On Monday March 5, the Mount community participated at the ground breaking ceremony for a new visitor’s center at the National Shrine Grotto of Lourdes. After raising funds for a number of years, the Grotto staff, which is on the campus of Mount St. Mary’s University marked the ground breaking for their new building with a joyous celebration in which the seminarians participated in full. The grotto chaplain, Fr. Thomas Smith a 1982 graduate of Mount St. Mary’s Seminary, began the occasion with a brief prayer of invocation followed by a rousing speech by university president, Thomas H. Powell.

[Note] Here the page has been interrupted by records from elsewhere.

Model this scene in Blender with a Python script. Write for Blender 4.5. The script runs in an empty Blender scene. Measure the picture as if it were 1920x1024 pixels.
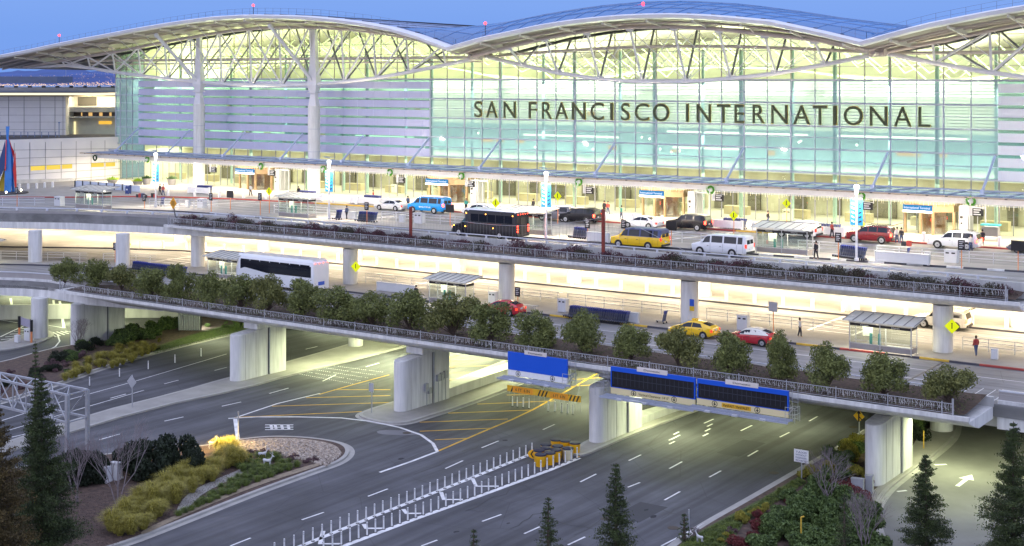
import bpy, bmesh, math, random
import numpy as np
from mathutils import Vector, Matrix
R = math.radians
scn = bpy.context.scene
col = scn.collection
random.seed(7); rng = np.random.default_rng(7)

# ------------------------------------------------------------------ camera
# world axes: +X along the terminal front (towards the right, nearer end), +Y into the
# terminal, z = 0 is the upper (departures) roadway, camera 17.8 m above it
F = 2600.; VX = -2750.; HY = 142.; ZC = 17.8
_t = (960 - VX) / F; S = _t / math.sqrt(1 + _t * _t); C = 1 / math.sqrt(1 + _t * _t)
def at(px, py, z):                    # point of a horizontal plane z seen at a photo pixel
    f = F * (ZC - z) / (py - HY); r = (px - 960) / F * f
    return Vector((r * S - f * C, r * C + f * S, z))
def on(px, py, Y):                    # point of a plane Y = const seen at a photo pixel
    k = (px - 960) / F
    X = Y * (k * S - C) / (S + k * C); f = -X * C + Y * S
    return Vector((X, Y, ZC - (py - HY) * f / F))
def far(px, py, f):                   # point at distance f in front of the camera
    r = (px - 960) / F * f
    return Vector((r * S - f * C, r * C + f * S, ZC - (py - HY) * f / F))
cam_d = bpy.data.cameras.new('camera'); cam = bpy.data.objects.new('camera', cam_d)
col.objects.link(cam); scn.camera = cam
cam.location = (0, 0, ZC)
cam.rotation_euler = (R(90), 0, math.atan2(C, S))
cam_d.sensor_width = 36; cam_d.lens = 36 * F / 1920
cam_d.shift_y = -(512 - HY) / 1920
cam_d.clip_start = 1; cam_d.clip_end = 60000

# ------------------------------------------------------------------ sky, sun, exposure
scn.view_settings.view_transform = 'Standard'; scn.view_settings.look = 'None'
scn.view_settings.exposure = 0.30; scn.view_settings.gamma = 1
w = bpy.data.worlds.new('World'); scn.world = w; w.use_nodes = True
nt = w.node_tree; nt.nodes.clear()
sky = nt.nodes.new('ShaderNodeTexSky'); sky.sky_type = 'NISHITA'; sky.sun_disc = False
SUN_EL, SUN_ROT = R(2.0), R(200)
sky.sun_elevation = SUN_EL; sky.sun_rotation = SUN_ROT; sky.altitude = 30; sky.ozone_density = 5; sky.air_density = 1.2
bg = nt.nodes.new('ShaderNodeBackground'); bg.inputs[1].default_value = 1.0
out = nt.nodes.new('ShaderNodeOutputWorld')
# dusk dome: blue behind the terminal, paler and brighter overhead and behind the viewer
tc = nt.nodes.new('ShaderNodeTexCoord'); sep = nt.nodes.new('ShaderNodeSeparateXYZ')
nt.links.new(tc.outputs['Generated'], sep.inputs[0])
rmp = nt.nodes.new('ShaderNodeMapRange'); rmp.inputs[1].default_value = 0.03; rmp.inputs[2].default_value = 0.75
nt.links.new(sep.outputs['Z'], rmp.inputs[0])
rmp2 = nt.nodes.new('ShaderNodeMapRange'); rmp2.inputs[1].default_value = 0.35; rmp2.inputs[2].default_value = -0.7
nt.links.new(sep.outputs['Y'], rmp2.inputs[0])
mx = nt.nodes.new('ShaderNodeMath'); mx.operation = 'MAXIMUM'
nt.links.new(rmp.outputs[0], mx.inputs[0]); nt.links.new(rmp2.outputs[0], mx.inputs[1])
dome = nt.nodes.new('ShaderNodeMixRGB')
dome.inputs[1].default_value = (.145, .29, .70, 1); dome.inputs[2].default_value = (.80, .85, 1.15, 1)
nt.links.new(mx.outputs[0], dome.inputs[0])
sc_ = nt.nodes.new('ShaderNodeMixRGB'); sc_.blend_type = 'MULTIPLY'; sc_.inputs[0].default_value = 1
sc_.inputs[2].default_value = (.06, .06, .06, 1)
nt.links.new(sky.outputs[0], sc_.inputs[1])
add = nt.nodes.new('ShaderNodeMixRGB'); add.blend_type = 'ADD'; add.inputs[0].default_value = 1.0
nt.links.new(dome.outputs[0], add.inputs[1]); nt.links.new(sc_.outputs[0], add.inputs[2])
nt.links.new(add.outputs[0], bg.inputs[0]); nt.links.new(bg.outputs[0], out.inputs[0])
sd = bpy.data.lights.new('sun', 'SUN'); sd.energy = .12; sd.angle = R(35); sd.color = (1, .86, .74)
so = bpy.data.objects.new('sun', sd); col.objects.link(so)
so.rotation_euler = (R(78), 0, R(-40))

# ------------------------------------------------------------------ helpers
def tag(o, label=None, cat=None, group=None, kind=None):
    if label: o['label'] = label
    if cat: o['category'] = cat
    if group: o['group'] = group
    if kind: o['kind'] = kind
    return o
def thing(name, loc, rz, label, cat, group=None):
    o = bpy.data.objects.new(name, None); col.objects.link(o); o.empty_display_size = .3
    o.location = loc; o.rotation_euler = (0, 0, rz)
    return tag(o, label, cat, group)
def dup(root, loc, rz=None, label=None, group=None, scale=None):
    r = root.copy(); col.objects.link(r); r.location = loc
    if rz is not None: r.rotation_euler = (0, 0, rz)
    if label: r['label'] = label
    if group: r['group'] = group
    if scale: r.scale = scale
    for ch in list(root.children):
        c_ = ch.copy(); col.objects.link(c_); c_.parent = r
        for g in list(ch.children):
            d_ = g.copy(); col.objects.link(d_); d_.parent = c_
    return r
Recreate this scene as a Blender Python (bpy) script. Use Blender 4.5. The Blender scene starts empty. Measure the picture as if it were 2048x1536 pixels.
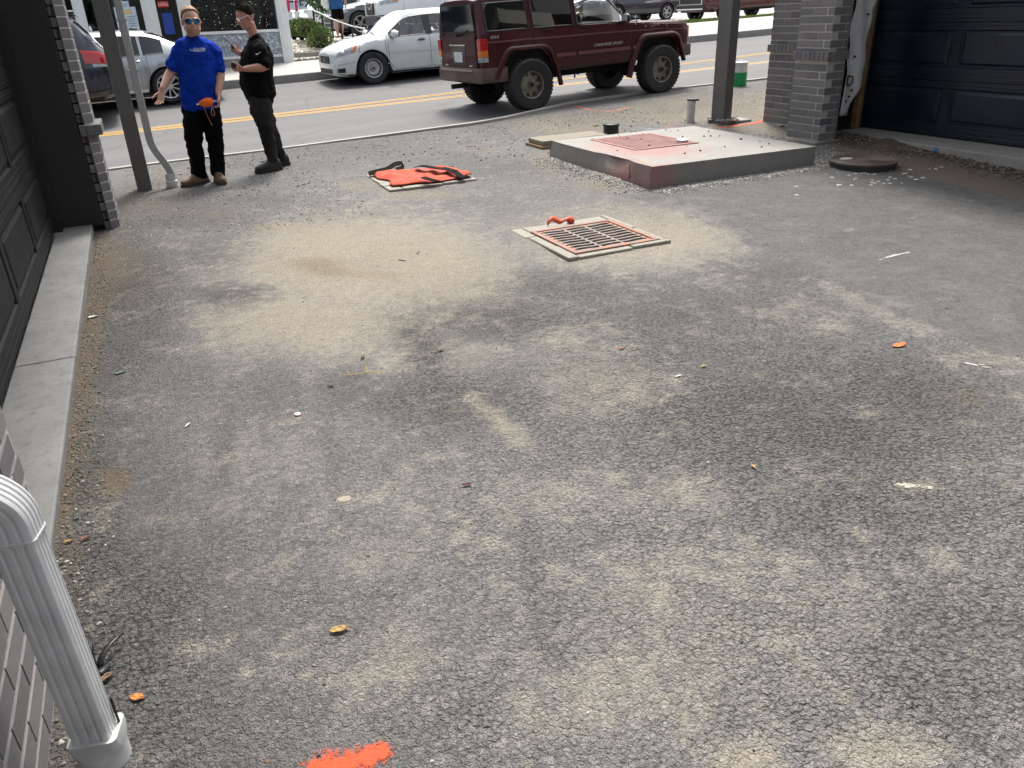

Later each of the members of the university’s board of trustees, along with seminary rector Msgr. Steven P. Rohlfs dug up a small piece of earth to initiate the building process. Msgr. Rohlfs even received some assistance from seminarian Eric Bolek (S’ 15, Peoria) in pushing his shovel into the ground. At the conclusion of the ground breaking ceremony, the seminary schola sang a piece for the the pleasure of all present. More information about the future visitor’s center can be found on the Grotto’s website at the following address,

While many seminarians often travel far and wide during the breaks from school, during each break a number of seminarians choose to stay behind at the seminary during the time off. With about 25 seminarians staying at the seminary, this most recent Spring break (2/27-3/2) was no exception. With most of the seminarians traveling back to their dioceses, perhaps going on a pilgrimage to Rome, or traveling to visit family or friends, the usual busy seminary building is left quiet and peaceful, if only for a short while. During the break, a certain amount of money is offered for those remaining in Emmitsburg, and each night a different seminarian is in charge of providing a home made dinner for the whole group. The family-like environment allows the seminarians to spend more time with each other and develop fraternal bonds which are harder to achieve during the recurrent busyness of the academic year.